§ Problem statement
Transcribe the whole listing without a single picture.

---

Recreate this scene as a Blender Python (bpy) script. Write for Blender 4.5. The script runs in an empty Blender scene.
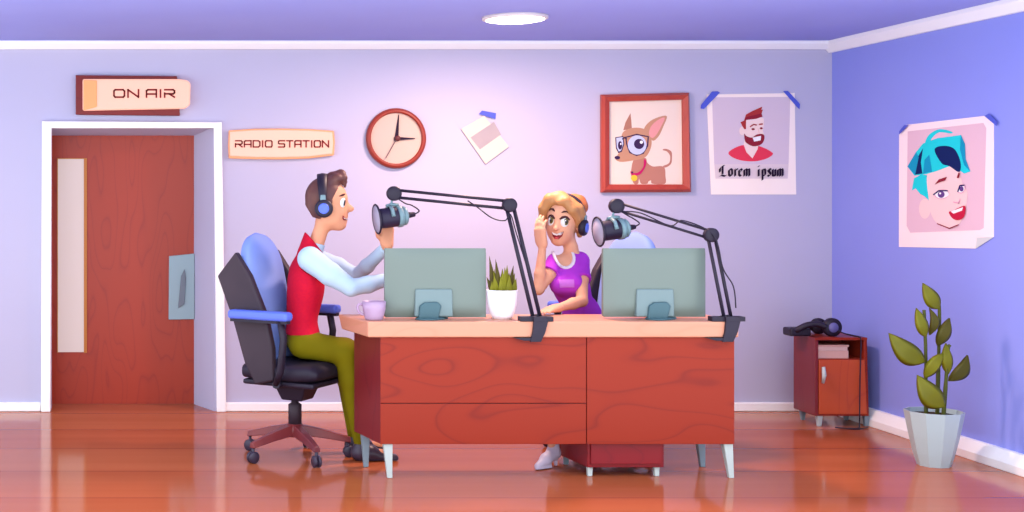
import bpy, bmesh, math, random
import numpy as np
from mathutils import Vector, Matrix
random.seed(4)
SC = bpy.context.scene
COL = SC.collection
PI = math.pi

# ------------------------------------------------------------------ frame of the place
F, VX, VY, D, K = 1305.0, 170.0, 195.0, 9.0, 145.0      # focal (px), vanishing point, camera to back wall, px per metre there
CAMH = (411 - VY) / K
CEIL = (411 - 42) / K
WALLX = (832 - VX) / K
def P(px, py, Y):
    s = (D + Y) / F
    return Vector(((px - VX) * s, Y, CAMH - (py - VY) * s))
def S(Y): return (D + Y) / F
def PR(px, py, off=0.0):                                   # a point of the right wall seen at that place of the photo
    X = WALLX - off
    d = F * X / (px - VX)
    return Vector((X, d - D, CAMH - (py - VY) * d / F))

# ------------------------------------------------------------------ materials
def lin(c): return tuple(((v/255)/12.92 if v/255 <= .04045 else ((v/255+.055)/1.055)**2.4) for v in c)
GAIN = 0.67
MATS = {}
def mat(name, rgb, rough=.6, spec=.25, metal=0, gain=None, emit=None, es=1.0, coat=0):
    if name in MATS: return MATS[name]
    m = bpy.data.materials.new(name); m.use_nodes = True
    b = m.node_tree.nodes['Principled BSDF']
    g = GAIN if gain is None else gain
    c = tuple(min(.95, v*g) for v in lin(rgb))
    b.inputs['Base Color'].default_value = (*c, 1)
    b.inputs['Roughness'].default_value = rough
    b.inputs['Specular IOR Level'].default_value = spec
    b.inputs['Metallic'].default_value = metal
    b.inputs['Coat Weight'].default_value = coat
    if emit is not None:
        b.inputs['Emission Color'].default_value = (*lin(emit), 1)
        b.inputs['Emission Strength'].default_value = es
    m.diffuse_color = (*c, 1)
    MATS[name] = m
    return m
def mottled(name, rgb, rgb2, scale=3.0, rough=.6, spec=.2, stretch=(1, 1, 1), gain=None, detail=2.0, lo=.35, hi=.65, bump=0):
    """two close tones of the same stuff mixed by noise (cloth, paint, leather)"""
    if name in MATS: return MATS[name]
    m = mat(name, rgb, rough, spec, gain=gain)
    nt = m.node_tree; N = nt.nodes; L = nt.links
    g = GAIN if gain is None else gain
    tc = N.new('ShaderNodeTexCoord'); mp = N.new('ShaderNodeMapping'); mp.inputs['Scale'].default_value = stretch
    nz = N.new('ShaderNodeTexNoise'); nz.inputs['Scale'].default_value = scale; nz.inputs['Detail'].default_value = detail
    rp = N.new('ShaderNodeValToRGB'); e = rp.color_ramp.elements
    e[0].position, e[1].position = lo, hi
    e[0].color = (*[min(.95, v*g) for v in lin(rgb)], 1); e[1].color = (*[min(.95, v*g) for v in lin(rgb2)], 1)
    L.new(tc.outputs['Object'], mp.inputs[0]); L.new(mp.outputs[0], nz.inputs['Vector'])
    L.new(nz.outputs['Fac'], rp.inputs[0]); L.new(rp.outputs[0], N['Principled BSDF'].inputs['Base Color'])
    if bump:
        bp = N.new('ShaderNodeBump'); bp.inputs['Strength'].default_value = bump; bp.inputs['Distance'].default_value = .01
        L.new(nz.outputs['Fac'], bp.inputs['Height']); L.new(bp.outputs[0], N['Principled BSDF'].inputs['Normal'])
    return m
def wood(name, rgb, dark, axis='X', scale=1.0, rough=.35, spec=.3, gain=None, bands=9.0, dist=5.0):
    """long grain running along an axis: distorted thin dark lines over a slowly varying board tone"""
    if name in MATS: return MATS[name]
    m = mat(name, rgb, rough, spec, gain=gain)
    nt = m.node_tree; N = nt.nodes; L = nt.links
    g = GAIN if gain is None else gain
    tc = N.new('ShaderNodeTexCoord'); mp = N.new('ShaderNodeMapping')
    st = {'X': (.35, 1, 1), 'Y': (1, .35, 1), 'Z': (1, 1, .22)}[axis]
    mp.inputs['Scale'].default_value = tuple(s*scale for s in st)
    n1 = N.new('ShaderNodeTexNoise'); n1.inputs['Scale'].default_value = 2.2; n1.inputs['Detail'].default_value = 1.0
    w = N.new('ShaderNodeMath'); w.operation = 'MULTIPLY'; w.inputs[1].default_value = bands
    fr = N.new('ShaderNodeMath'); fr.operation = 'FRACT'
    rp = N.new('ShaderNodeValToRGB'); e = rp.color_ramp.elements
    c1 = [min(.95, v*g) for v in lin(rgb)]; c2 = [min(.95, v*g) for v in lin(dark)]
    c2 = [a*.55 + b*.45 for a, b in zip(c1, c2)]; mid = [a*.75 + b*.25 for a, b in zip(c1, c2)]
    e[0].position, e[0].color = 0.0, (*c1, 1)
    e[1].position, e[1].color = .62, (*c1, 1)
    a = e.new(.80); a.color = (*mid, 1)
    a = e.new(.88); a.color = (*c2, 1)
    a = e.new(.93); a.color = (*mid, 1)
    a = e.new(1.0); a.color = (*c1, 1)
    L.new(tc.outputs['Object'], mp.inputs[0]); L.new(mp.outputs[0], n1.inputs['Vector'])
    L.new(n1.outputs['Fac'], w.inputs[0]); L.new(w.outputs[0], fr.inputs[0])
    L.new(fr.outputs[0], rp.inputs[0]); L.new(rp.outputs[0], N['Principled BSDF'].inputs['Base Color'])
    return m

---

§ Response to this task
Recreate this scene as a Blender Python (bpy) script. Write for Blender 4.5. The script runs in an empty Blender scene.
import bpy, bmesh, math, random
import numpy as np
from mathutils import Vector, Matrix
random.seed(4)
SC = bpy.context.scene
COL = SC.collection
PI = math.pi

# ------------------------------------------------------------------ frame of the place
F, VX, VY, D, K = 1305.0, 170.0, 195.0, 9.0, 145.0      # focal (px), vanishing point, camera to back wall, px per metre there
CAMH = (411 - VY) / K
CEIL = (411 - 42) / K
WALLX = (832 - VX) / K
def P(px, py, Y):
    s = (D + Y) / F
    return Vector(((px - VX) * s, Y, CAMH - (py - VY) * s))
def S(Y): return (D + Y) / F
def PR(px, py, off=0.0):                                   # a point of the right wall seen at that place of the photo
    X = WALLX - off
    d = F * X / (px - VX)
    return Vector((X, d - D, CAMH - (py - VY) * d / F))

# ------------------------------------------------------------------ materials
def lin(c): return tuple(((v/255)/12.92 if v/255 <= .04045 else ((v/255+.055)/1.055)**2.4) for v in c)
GAIN = 0.67
MATS = {}
def mat(name, rgb, rough=.6, spec=.25, metal=0, gain=None, emit=None, es=1.0, coat=0):
    if name in MATS: return MATS[name]
    m = bpy.data.materials.new(name); m.use_nodes = True
    b = m.node_tree.nodes['Principled BSDF']
    g = GAIN if gain is None else gain
    c = tuple(min(.95, v*g) for v in lin(rgb))
    b.inputs['Base Color'].default_value = (*c, 1)
    b.inputs['Roughness'].default_value = rough
    b.inputs['Specular IOR Level'].default_value = spec
    b.inputs['Metallic'].default_value = metal
    b.inputs['Coat Weight'].default_value = coat
    if emit is not None:
        b.inputs['Emission Color'].default_value = (*lin(emit), 1)
        b.inputs['Emission Strength'].default_value = es
    m.diffuse_color = (*c, 1)
    MATS[name] = m
    return m
def mottled(name, rgb, rgb2, scale=3.0, rough=.6, spec=.2, stretch=(1, 1, 1), gain=None, detail=2.0, lo=.35, hi=.65, bump=0):
    """two close tones of the same stuff mixed by noise (cloth, paint, leather)"""
    if name in MATS: return MATS[name]
    m = mat(name, rgb, rough, spec, gain=gain)
    nt = m.node_tree; N = nt.nodes; L = nt.links
    g = GAIN if gain is None else gain
    tc = N.new('ShaderNodeTexCoord'); mp = N.new('ShaderNodeMapping'); mp.inputs['Scale'].default_value = stretch
    nz = N.new('ShaderNodeTexNoise'); nz.inputs['Scale'].default_value = scale; nz.inputs['Detail'].default_value = detail
    rp = N.new('ShaderNodeValToRGB'); e = rp.color_ramp.elements
    e[0].position, e[1].position = lo, hi
    e[0].color = (*[min(.95, v*g) for v in lin(rgb)], 1); e[1].color = (*[min(.95, v*g) for v in lin(rgb2)], 1)
    L.new(tc.outputs['Object'], mp.inputs[0]); L.new(mp.outputs[0], nz.inputs['Vector'])
    L.new(nz.outputs['Fac'], rp.inputs[0]); L.new(rp.outputs[0], N['Principled BSDF'].inputs['Base Color'])
    if bump:
        bp = N.new('ShaderNodeBump'); bp.inputs['Strength'].default_value = bump; bp.inputs['Distance'].default_value = .01
        L.new(nz.outputs['Fac'], bp.inputs['Height']); L.new(bp.outputs[0], N['Principled BSDF'].inputs['Normal'])
    return m
def wood(name, rgb, dark, axis='X', scale=1.0, rough=.35, spec=.3, gain=None, bands=9.0, dist=5.0):
    """long grain running along an axis: distorted thin dark lines over a slowly varying board tone"""
    if name in MATS: return MATS[name]
    m = mat(name, rgb, rough, spec, gain=gain)
    nt = m.node_tree; N = nt.nodes; L = nt.links
    g = GAIN if gain is None else gain
    tc = N.new('ShaderNodeTexCoord'); mp = N.new('ShaderNodeMapping')
    st = {'X': (.35, 1, 1), 'Y': (1, .35, 1), 'Z': (1, 1, .22)}[axis]
    mp.inputs['Scale'].default_value = tuple(s*scale for s in st)
    n1 = N.new('ShaderNodeTexNoise'); n1.inputs['Scale'].default_value = 2.2; n1.inputs['Detail'].default_value = 1.0
    w = N.new('ShaderNodeMath'); w.operation = 'MULTIPLY'; w.inputs[1].default_value = bands
    fr = N.new('ShaderNodeMath'); fr.operation = 'FRACT'
    rp = N.new('ShaderNodeValToRGB'); e = rp.color_ramp.elements
    c1 = [min(.95, v*g) for v in lin(rgb)]; c2 = [min(.95, v*g) for v in lin(dark)]
    c2 = [a*.55 + b*.45 for a, b in zip(c1, c2)]; mid = [a*.75 + b*.25 for a, b in zip(c1, c2)]
    e[0].position, e[0].color = 0.0, (*c1, 1)
    e[1].position, e[1].color = .62, (*c1, 1)
    a = e.new(.80); a.color = (*mid, 1)
    a = e.new(.88); a.color = (*c2, 1)
    a = e.new(.93); a.color = (*mid, 1)
    a = e.new(1.0); a.color = (*c1, 1)
    L.new(tc.outputs['Object'], mp.inputs[0]); L.new(mp.outputs[0], n1.inputs['Vector'])
    L.new(n1.outputs['Fac'], w.inputs[0]); L.new(w.outputs[0], fr.inputs[0])
    L.new(fr.outputs[0], rp.inputs[0]); L.new(rp.outputs[0], N['Principled BSDF'].inputs['Base Color'])
    return m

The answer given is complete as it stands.